--- Dataset section ---
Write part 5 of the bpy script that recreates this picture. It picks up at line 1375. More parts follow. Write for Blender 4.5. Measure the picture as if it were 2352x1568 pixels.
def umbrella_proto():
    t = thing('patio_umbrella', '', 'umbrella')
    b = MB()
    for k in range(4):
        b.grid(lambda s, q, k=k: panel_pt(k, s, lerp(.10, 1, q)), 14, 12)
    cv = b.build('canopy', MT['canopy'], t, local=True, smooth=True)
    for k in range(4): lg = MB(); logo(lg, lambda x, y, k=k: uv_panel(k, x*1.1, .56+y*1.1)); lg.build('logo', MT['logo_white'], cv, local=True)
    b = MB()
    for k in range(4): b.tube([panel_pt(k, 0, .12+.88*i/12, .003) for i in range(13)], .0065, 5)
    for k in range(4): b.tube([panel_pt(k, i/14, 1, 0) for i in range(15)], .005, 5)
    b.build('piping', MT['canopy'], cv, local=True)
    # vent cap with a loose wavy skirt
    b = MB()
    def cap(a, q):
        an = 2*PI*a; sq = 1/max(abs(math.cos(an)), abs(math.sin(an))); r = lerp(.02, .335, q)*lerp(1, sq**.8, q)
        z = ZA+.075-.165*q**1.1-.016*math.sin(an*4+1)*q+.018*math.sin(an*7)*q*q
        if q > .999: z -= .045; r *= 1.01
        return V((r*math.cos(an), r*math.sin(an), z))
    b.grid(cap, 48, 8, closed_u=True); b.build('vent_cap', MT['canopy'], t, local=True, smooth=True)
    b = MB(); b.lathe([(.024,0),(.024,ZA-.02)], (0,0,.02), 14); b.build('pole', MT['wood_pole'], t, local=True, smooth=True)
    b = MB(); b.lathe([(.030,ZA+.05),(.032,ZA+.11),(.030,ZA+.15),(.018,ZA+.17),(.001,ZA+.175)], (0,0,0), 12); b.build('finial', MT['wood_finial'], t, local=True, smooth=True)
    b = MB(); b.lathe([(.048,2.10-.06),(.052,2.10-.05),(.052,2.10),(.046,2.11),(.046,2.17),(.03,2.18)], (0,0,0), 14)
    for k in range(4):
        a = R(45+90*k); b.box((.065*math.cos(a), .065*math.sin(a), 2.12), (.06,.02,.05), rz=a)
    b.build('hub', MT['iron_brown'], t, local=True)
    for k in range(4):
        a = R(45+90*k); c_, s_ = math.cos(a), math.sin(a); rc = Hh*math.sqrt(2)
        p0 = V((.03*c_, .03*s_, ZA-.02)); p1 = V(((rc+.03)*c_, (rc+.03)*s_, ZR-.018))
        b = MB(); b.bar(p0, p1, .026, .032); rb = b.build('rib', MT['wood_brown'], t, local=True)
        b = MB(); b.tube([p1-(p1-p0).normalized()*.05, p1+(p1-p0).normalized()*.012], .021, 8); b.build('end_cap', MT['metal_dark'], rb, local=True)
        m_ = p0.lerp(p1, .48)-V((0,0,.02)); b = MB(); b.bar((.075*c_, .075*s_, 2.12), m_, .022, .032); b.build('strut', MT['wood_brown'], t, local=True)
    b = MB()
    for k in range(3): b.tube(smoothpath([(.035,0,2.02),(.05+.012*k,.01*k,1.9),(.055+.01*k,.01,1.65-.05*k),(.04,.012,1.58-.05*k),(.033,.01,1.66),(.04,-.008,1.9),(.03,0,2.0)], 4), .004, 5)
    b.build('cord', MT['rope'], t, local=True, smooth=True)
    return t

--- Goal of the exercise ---
Your task is to quote all of the data word for word.

--- Result below ---
Write part 5 of the bpy script that recreates this picture. It picks up at line 1375. More parts follow. Write for Blender 4.5. Measure the picture as if it were 2352x1568 pixels.
def umbrella_proto():
    t = thing('patio_umbrella', '', 'umbrella')
    b = MB()
    for k in range(4):
        b.grid(lambda s, q, k=k: panel_pt(k, s, lerp(.10, 1, q)), 14, 12)
    cv = b.build('canopy', MT['canopy'], t, local=True, smooth=True)
    for k in range(4): lg = MB(); logo(lg, lambda x, y, k=k: uv_panel(k, x*1.1, .56+y*1.1)); lg.build('logo', MT['logo_white'], cv, local=True)
    b = MB()
    for k in range(4): b.tube([panel_pt(k, 0, .12+.88*i/12, .003) for i in range(13)], .0065, 5)
    for k in range(4): b.tube([panel_pt(k, i/14, 1, 0) for i in range(15)], .005, 5)
    b.build('piping', MT['canopy'], cv, local=True)
    # vent cap with a loose wavy skirt
    b = MB()
    def cap(a, q):
        an = 2*PI*a; sq = 1/max(abs(math.cos(an)), abs(math.sin(an))); r = lerp(.02, .335, q)*lerp(1, sq**.8, q)
        z = ZA+.075-.165*q**1.1-.016*math.sin(an*4+1)*q+.018*math.sin(an*7)*q*q
        if q > .999: z -= .045; r *= 1.01
        return V((r*math.cos(an), r*math.sin(an), z))
    b.grid(cap, 48, 8, closed_u=True); b.build('vent_cap', MT['canopy'], t, local=True, smooth=True)
    b = MB(); b.lathe([(.024,0),(.024,ZA-.02)], (0,0,.02), 14); b.build('pole', MT['wood_pole'], t, local=True, smooth=True)
    b = MB(); b.lathe([(.030,ZA+.05),(.032,ZA+.11),(.030,ZA+.15),(.018,ZA+.17),(.001,ZA+.175)], (0,0,0), 12); b.build('finial', MT['wood_finial'], t, local=True, smooth=True)
    b = MB(); b.lathe([(.048,2.10-.06),(.052,2.10-.05),(.052,2.10),(.046,2.11),(.046,2.17),(.03,2.18)], (0,0,0), 14)
    for k in range(4):
        a = R(45+90*k); b.box((.065*math.cos(a), .065*math.sin(a), 2.12), (.06,.02,.05), rz=a)
    b.build('hub', MT['iron_brown'], t, local=True)
    for k in range(4):
        a = R(45+90*k); c_, s_ = math.cos(a), math.sin(a); rc = Hh*math.sqrt(2)
        p0 = V((.03*c_, .03*s_, ZA-.02)); p1 = V(((rc+.03)*c_, (rc+.03)*s_, ZR-.018))
        b = MB(); b.bar(p0, p1, .026, .032); rb = b.build('rib', MT['wood_brown'], t, local=True)
        b = MB(); b.tube([p1-(p1-p0).normalized()*.05, p1+(p1-p0).normalized()*.012], .021, 8); b.build('end_cap', MT['metal_dark'], rb, local=True)
        m_ = p0.lerp(p1, .48)-V((0,0,.02)); b = MB(); b.bar((.075*c_, .075*s_, 2.12), m_, .022, .032); b.build('strut', MT['wood_brown'], t, local=True)
    b = MB()
    for k in range(3): b.tube(smoothpath([(.035,0,2.02),(.05+.012*k,.01*k,1.9),(.055+.01*k,.01,1.65-.05*k),(.04,.012,1.58-.05*k),(.033,.01,1.66),(.04,-.008,1.9),(.03,0,2.0)], 4), .004, 5)
    b.build('cord', MT['rope'], t, local=True, smooth=True)
    return t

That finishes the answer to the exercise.